Okay, here is my dorkness. I wish I had the wit of Dater of All, Mistress of None. Sometimes I'm great with the suggestive emails and IMs. Today, not so much with the text messaging. Which took me about a half hour to type, in two separate messages: "Another bachelor or just fun? I already had my fun tonight! Tomorrow I'm going to sox-yankees & we have an extra ticket or two - let me know soon if you'll be here & want to go - cont...(next message) And, I will also gladly strip & dance before I'll maybe let you fuck me. If you inspire me, that is!"

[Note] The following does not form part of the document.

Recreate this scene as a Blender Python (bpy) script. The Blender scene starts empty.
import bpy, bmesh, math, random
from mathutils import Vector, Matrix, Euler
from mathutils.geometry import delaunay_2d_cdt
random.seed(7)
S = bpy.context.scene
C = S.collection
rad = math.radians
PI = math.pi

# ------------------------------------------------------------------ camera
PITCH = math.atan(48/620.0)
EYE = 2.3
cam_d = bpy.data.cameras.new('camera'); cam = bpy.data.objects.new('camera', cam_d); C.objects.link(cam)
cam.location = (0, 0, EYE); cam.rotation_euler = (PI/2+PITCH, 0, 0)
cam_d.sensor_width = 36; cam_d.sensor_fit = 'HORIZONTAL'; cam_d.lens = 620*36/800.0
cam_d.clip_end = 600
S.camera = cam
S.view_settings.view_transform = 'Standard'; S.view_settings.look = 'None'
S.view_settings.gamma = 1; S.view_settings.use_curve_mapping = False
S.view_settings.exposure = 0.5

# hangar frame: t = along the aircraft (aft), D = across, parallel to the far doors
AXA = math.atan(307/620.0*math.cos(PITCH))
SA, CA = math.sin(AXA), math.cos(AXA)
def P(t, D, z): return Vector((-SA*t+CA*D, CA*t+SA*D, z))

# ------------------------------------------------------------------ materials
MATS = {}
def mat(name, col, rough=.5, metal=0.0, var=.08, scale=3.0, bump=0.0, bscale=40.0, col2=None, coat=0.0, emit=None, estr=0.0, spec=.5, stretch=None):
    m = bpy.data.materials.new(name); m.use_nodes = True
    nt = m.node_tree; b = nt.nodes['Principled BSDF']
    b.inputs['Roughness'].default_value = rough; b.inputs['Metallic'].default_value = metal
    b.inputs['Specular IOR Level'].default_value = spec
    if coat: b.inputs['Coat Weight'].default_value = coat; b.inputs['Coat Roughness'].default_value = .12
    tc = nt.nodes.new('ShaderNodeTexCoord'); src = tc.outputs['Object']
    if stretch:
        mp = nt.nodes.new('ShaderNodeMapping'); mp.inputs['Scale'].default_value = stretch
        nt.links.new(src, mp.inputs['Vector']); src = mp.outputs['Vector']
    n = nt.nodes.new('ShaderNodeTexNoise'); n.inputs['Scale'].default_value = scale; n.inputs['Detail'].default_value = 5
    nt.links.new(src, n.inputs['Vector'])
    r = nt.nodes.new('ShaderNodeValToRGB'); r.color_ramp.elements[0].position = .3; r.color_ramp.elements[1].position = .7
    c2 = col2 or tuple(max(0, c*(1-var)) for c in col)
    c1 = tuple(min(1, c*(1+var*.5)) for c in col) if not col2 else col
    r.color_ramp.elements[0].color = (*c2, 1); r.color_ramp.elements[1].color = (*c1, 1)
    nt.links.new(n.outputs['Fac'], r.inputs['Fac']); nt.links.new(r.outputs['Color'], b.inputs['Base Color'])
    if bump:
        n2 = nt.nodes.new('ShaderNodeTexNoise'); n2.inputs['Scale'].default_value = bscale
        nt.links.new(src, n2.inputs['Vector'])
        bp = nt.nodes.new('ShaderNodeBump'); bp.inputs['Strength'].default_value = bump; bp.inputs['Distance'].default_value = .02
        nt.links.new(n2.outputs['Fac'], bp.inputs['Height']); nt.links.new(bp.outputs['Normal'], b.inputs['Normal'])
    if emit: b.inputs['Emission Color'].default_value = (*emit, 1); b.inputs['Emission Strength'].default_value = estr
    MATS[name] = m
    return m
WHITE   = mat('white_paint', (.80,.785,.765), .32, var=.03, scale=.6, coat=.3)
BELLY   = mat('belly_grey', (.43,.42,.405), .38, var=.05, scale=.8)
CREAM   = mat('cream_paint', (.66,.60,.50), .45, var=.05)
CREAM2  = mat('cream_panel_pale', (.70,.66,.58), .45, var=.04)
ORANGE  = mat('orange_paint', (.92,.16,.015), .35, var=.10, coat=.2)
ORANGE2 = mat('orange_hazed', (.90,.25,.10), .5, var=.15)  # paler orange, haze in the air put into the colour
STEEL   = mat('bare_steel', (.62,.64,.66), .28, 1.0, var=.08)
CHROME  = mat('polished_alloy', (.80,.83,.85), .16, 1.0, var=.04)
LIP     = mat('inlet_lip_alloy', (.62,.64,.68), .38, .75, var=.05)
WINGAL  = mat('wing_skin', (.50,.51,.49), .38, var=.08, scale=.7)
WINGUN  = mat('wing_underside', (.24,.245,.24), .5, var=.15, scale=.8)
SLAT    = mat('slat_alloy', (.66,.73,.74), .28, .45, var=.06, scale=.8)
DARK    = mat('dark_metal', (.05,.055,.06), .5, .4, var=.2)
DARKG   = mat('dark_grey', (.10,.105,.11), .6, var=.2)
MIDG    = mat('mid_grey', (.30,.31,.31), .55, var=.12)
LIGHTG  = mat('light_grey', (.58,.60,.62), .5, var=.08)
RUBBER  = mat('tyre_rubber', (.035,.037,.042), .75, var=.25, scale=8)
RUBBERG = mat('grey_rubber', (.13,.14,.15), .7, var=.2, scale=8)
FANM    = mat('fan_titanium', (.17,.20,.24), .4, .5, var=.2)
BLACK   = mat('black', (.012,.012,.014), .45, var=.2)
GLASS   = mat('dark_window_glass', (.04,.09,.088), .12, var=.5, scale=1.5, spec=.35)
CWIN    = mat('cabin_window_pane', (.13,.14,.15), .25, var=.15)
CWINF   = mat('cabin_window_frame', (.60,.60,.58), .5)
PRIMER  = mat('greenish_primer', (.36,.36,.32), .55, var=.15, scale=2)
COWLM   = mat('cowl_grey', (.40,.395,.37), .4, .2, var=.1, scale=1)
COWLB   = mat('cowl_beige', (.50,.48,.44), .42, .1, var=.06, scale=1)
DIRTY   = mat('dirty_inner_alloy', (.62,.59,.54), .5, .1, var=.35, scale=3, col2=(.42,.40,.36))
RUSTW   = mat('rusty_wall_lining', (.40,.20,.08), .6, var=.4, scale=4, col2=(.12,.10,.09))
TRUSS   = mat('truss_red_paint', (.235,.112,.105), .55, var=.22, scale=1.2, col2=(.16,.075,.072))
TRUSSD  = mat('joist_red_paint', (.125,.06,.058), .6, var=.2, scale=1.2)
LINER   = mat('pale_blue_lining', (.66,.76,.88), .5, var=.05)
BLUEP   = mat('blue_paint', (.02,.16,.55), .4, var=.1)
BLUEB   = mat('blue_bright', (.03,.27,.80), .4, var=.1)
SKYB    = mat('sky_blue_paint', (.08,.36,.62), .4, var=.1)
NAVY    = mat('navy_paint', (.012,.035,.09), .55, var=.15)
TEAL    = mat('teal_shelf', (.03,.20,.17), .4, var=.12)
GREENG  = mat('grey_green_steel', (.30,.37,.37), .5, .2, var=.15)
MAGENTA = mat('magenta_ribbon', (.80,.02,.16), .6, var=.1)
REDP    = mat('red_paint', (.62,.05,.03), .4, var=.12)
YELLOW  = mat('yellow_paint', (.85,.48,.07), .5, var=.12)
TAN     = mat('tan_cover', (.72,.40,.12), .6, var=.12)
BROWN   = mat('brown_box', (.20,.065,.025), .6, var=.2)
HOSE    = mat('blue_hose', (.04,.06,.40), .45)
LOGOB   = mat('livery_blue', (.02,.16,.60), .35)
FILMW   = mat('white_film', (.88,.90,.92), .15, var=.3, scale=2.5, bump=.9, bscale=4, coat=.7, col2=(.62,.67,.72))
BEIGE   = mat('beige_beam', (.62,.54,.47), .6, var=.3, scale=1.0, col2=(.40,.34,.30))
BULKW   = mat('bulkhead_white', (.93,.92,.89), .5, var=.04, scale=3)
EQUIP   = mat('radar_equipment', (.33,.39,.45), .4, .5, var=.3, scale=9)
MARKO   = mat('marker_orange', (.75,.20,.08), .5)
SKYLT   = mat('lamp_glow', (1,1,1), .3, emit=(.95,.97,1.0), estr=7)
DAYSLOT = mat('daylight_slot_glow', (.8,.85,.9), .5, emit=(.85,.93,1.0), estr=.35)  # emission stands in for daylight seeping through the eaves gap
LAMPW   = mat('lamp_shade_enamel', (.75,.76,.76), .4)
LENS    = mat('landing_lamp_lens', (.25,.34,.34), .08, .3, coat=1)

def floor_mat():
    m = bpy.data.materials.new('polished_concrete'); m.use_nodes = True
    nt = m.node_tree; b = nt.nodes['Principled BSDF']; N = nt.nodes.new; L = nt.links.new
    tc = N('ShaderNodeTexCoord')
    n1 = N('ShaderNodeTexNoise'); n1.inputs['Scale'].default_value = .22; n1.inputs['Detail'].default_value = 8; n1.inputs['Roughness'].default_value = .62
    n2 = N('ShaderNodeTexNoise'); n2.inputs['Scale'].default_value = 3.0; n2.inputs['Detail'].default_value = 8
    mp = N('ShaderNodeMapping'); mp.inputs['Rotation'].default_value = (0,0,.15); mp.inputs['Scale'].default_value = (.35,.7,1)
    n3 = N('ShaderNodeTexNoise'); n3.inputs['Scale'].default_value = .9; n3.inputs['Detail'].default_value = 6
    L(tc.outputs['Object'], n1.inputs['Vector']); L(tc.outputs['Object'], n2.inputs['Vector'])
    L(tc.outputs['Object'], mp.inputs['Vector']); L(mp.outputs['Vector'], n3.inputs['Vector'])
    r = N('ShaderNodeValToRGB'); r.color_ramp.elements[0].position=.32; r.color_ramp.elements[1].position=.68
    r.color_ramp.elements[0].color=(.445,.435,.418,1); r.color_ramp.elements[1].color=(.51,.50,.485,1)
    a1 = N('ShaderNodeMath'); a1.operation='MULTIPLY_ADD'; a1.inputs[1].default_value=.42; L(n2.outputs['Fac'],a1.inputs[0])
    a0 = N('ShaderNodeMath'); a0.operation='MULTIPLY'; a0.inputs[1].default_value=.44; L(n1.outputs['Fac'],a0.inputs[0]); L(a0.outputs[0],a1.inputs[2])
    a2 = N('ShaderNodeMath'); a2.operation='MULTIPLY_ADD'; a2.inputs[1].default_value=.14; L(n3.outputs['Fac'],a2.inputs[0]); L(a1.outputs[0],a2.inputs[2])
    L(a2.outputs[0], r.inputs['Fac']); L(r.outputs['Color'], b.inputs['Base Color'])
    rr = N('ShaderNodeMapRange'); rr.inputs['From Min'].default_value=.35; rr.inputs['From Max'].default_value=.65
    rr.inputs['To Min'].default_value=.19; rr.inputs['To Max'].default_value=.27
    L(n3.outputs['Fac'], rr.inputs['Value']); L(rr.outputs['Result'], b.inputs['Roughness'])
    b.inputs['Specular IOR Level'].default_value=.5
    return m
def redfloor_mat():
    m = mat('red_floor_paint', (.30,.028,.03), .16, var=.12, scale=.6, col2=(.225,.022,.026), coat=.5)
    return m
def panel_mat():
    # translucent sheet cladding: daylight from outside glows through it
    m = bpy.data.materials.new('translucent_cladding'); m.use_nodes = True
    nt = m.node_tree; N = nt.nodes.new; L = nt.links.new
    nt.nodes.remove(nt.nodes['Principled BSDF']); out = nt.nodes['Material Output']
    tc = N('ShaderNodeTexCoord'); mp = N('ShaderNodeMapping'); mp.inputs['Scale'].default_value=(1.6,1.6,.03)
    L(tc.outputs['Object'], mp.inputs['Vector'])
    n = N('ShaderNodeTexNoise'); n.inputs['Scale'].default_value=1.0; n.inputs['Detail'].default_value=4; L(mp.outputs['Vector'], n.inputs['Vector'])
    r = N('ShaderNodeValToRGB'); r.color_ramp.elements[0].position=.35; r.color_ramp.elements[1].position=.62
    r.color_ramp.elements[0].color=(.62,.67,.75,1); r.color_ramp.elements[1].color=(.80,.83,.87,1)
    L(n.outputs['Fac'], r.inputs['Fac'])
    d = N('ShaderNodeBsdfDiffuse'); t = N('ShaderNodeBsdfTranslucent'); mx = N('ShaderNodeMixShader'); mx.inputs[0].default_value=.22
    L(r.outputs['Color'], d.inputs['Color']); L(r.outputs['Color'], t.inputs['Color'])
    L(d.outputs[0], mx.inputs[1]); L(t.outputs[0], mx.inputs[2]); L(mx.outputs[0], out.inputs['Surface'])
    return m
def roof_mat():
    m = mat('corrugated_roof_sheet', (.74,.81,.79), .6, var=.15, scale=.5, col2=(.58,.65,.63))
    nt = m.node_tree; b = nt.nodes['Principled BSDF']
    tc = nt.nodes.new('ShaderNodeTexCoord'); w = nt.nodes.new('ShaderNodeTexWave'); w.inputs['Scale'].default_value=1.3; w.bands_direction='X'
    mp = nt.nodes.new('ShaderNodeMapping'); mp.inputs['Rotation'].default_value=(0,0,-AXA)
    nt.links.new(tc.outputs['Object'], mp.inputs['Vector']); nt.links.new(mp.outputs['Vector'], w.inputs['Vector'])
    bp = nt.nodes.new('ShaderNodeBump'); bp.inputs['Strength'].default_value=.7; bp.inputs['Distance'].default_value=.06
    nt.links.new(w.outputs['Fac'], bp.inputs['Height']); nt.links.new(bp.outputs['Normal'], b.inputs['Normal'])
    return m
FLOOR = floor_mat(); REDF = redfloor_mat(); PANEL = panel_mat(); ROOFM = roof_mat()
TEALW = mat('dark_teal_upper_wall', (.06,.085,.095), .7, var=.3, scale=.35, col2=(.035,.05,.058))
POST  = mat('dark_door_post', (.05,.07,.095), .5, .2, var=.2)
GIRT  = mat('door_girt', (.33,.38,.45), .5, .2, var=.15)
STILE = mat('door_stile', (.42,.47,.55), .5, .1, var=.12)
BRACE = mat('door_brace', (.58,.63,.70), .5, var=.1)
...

Oh my gosh, I've even had four beers here at home and even with them I think I just look so dorky and pathetic and needy and desperate in my little messages. Oh well. It's me. I just want him for a fuck anyway. So who cares if he has to wait until later to see my coolness! Even despite my bit of dorkiness, he will want to see me. Although, I just glanced down at my arm while I was typing and it's just huge. Here's today's The Fat Project results:
Thursday, August 18
Food:
Medium espresso cafe latte from Caribou
Lemon yogurt for late lunch
Lemon yogurt for just after late lunch
1 English muffin w/ butter
Alcohol:
6 Leffe Belgian beers
Exercise:
None
Once I get excited about some random hot guy, I suddenly don't want to be in a serious relationship. Of course, when I'm really in a relationship with the guy who I'm meant to be with, I want us to act like it's the random hot guy every once in awhile - and that it's a nasty, dirty hookup! But right now, I'm happy that I'm not in a relationship. Cause I kind of want to play right now!
Update - French Mix replied to my text messages with two of his own: 1) "Speechless", and 2) "Tell me what ur doing 2 ur self right now". He's not a player. Not at all. :) But I don't care, cause he fucks like a porn star!